Friday, February 28, 2014

Phila. pension fund had good year - but...



Like many investors, Philadelphia's city employee pension fund had a good year in 2013. It earned close to 11 percent in the fiscal year ended last June and kept making gains the rest of the year.

But the better-than-usual investment performance didn't dent the pension system's huge unfunded liability.

That figure actually climbed to nearly $5.2 billion as of July 1, leaving the fund with less than half (48.1 percent) of the assets it should have to meet its eventual liabilities, according to a new actuarial analysis presented Thursday to the city's retirement board.

Besides investment performance, the actuarial report takes into account other factors such as pension cash flows, retirement decisions by the city work force, and retiree mortality: If retired workers live longer than expected, the pension system spends more money.

The annual actuarial reports, prepared by Kenneth A. Kent and Anu Patel of Cheiron Inc., are used to determine how much the city must pay into the fund to keep its unfunded liability from climbing even higher.

This year, the city is paying $523 million into the fund, the minimum required under a state law.
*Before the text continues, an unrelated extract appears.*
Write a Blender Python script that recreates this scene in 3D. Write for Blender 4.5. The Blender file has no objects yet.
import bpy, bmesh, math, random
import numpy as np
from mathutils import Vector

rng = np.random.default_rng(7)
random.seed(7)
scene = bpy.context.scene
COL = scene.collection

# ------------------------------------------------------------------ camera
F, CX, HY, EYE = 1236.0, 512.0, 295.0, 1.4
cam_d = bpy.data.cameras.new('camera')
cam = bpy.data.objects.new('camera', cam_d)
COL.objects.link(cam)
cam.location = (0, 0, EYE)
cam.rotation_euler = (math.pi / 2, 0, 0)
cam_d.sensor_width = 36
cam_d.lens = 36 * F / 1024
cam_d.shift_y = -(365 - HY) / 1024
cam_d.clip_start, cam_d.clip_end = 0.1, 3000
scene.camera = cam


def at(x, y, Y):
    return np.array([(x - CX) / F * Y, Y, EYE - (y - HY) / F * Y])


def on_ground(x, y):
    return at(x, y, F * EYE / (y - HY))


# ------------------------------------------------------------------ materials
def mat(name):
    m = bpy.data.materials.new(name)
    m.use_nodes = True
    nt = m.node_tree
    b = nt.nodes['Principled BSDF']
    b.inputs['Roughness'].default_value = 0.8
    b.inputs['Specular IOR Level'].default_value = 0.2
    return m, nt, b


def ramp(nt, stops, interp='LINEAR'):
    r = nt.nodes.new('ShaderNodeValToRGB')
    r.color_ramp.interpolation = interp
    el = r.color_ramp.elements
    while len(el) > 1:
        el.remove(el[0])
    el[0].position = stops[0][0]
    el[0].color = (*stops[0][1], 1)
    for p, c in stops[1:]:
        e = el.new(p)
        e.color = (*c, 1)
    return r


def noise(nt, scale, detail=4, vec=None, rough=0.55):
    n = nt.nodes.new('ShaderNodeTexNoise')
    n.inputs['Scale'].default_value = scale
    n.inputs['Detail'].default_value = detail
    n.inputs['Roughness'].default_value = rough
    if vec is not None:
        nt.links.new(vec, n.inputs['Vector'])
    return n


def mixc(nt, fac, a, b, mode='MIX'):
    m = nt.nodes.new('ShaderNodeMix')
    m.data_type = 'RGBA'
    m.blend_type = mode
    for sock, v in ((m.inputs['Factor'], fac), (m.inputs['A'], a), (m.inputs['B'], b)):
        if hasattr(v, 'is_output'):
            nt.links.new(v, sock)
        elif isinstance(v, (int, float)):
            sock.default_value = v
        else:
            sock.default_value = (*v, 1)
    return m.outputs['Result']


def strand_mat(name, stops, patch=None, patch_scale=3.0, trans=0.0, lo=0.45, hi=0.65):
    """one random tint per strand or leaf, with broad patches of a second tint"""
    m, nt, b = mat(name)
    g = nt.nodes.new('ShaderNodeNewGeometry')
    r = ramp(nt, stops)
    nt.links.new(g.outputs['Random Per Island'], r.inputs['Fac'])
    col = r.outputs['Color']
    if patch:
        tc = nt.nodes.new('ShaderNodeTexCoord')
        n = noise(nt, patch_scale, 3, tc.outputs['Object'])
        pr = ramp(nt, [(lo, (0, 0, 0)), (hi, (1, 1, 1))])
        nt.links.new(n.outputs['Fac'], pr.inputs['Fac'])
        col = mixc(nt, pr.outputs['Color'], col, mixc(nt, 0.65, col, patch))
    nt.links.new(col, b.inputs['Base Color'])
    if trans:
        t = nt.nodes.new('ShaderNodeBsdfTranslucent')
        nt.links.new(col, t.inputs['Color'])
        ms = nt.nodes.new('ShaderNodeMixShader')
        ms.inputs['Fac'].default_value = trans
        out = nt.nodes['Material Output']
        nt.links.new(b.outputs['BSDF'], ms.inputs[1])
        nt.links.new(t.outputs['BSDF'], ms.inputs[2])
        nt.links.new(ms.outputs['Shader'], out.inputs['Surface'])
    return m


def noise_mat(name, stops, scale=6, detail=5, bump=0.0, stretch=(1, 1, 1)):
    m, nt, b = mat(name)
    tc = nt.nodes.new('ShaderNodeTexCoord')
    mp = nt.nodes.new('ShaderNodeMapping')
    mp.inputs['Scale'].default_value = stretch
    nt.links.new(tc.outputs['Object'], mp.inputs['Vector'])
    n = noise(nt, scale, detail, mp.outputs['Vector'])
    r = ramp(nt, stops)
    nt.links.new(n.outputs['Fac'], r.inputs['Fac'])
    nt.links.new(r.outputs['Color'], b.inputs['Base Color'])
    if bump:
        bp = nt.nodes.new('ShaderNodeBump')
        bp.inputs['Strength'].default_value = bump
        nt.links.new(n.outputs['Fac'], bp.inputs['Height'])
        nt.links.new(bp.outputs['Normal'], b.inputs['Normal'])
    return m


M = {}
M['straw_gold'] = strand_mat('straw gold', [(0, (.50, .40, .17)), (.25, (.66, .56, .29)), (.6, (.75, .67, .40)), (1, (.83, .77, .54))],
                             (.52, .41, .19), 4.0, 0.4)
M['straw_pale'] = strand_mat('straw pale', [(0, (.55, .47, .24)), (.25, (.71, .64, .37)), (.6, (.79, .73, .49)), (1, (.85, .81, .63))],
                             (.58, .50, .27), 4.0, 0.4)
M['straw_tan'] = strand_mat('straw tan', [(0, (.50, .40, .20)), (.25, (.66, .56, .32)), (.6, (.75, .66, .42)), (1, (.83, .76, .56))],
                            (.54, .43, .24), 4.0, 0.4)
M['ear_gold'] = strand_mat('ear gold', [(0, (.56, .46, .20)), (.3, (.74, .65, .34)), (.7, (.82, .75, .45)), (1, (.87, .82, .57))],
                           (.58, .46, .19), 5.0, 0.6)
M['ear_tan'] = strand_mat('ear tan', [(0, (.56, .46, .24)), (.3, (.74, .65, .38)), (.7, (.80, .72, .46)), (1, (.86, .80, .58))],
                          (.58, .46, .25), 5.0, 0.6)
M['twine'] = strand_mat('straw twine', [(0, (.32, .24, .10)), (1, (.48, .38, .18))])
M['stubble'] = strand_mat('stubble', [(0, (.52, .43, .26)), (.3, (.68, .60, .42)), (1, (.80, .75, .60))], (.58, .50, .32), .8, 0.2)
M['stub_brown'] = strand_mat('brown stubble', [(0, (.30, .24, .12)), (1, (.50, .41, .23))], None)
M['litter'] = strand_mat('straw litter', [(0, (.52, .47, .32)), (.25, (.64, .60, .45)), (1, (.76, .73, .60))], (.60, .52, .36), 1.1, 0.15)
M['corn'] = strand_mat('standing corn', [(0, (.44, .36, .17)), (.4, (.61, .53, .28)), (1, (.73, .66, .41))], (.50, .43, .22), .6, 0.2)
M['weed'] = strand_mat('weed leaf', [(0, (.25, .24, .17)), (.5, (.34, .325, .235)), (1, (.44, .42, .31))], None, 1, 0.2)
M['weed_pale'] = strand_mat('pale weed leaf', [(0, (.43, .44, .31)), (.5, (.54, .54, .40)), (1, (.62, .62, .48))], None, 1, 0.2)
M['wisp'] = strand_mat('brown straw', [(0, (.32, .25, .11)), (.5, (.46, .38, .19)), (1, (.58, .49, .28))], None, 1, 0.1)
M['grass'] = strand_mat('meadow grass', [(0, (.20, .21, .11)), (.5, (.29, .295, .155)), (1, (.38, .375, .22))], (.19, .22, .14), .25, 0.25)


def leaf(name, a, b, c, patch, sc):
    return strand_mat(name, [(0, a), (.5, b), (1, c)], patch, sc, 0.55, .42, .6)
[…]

In the fiscal year that starts July 1, the city will have to provide $556 million, thanks in part to a more conservative assumption for future investment returns - reduced from 7.9 to 7.85 percent at Thursday's meeting.

Less than $90 million of those figures is to meet the future pension costs of current city workers. The bulk of the money is to make up for past shortfalls in city funding, going back to the 1950s, the unfunded liability having continued to increase under every mayor since Richardson Dilworth.

City Finance Director Rob Dubow said the Nutter administration hopes to improve the pension system's funding with the proceeds from the anticipated sale of the city-owned Philadelphia Gas Works, as well as some of the revenue from a 1 percent sales tax increase, effective July 1.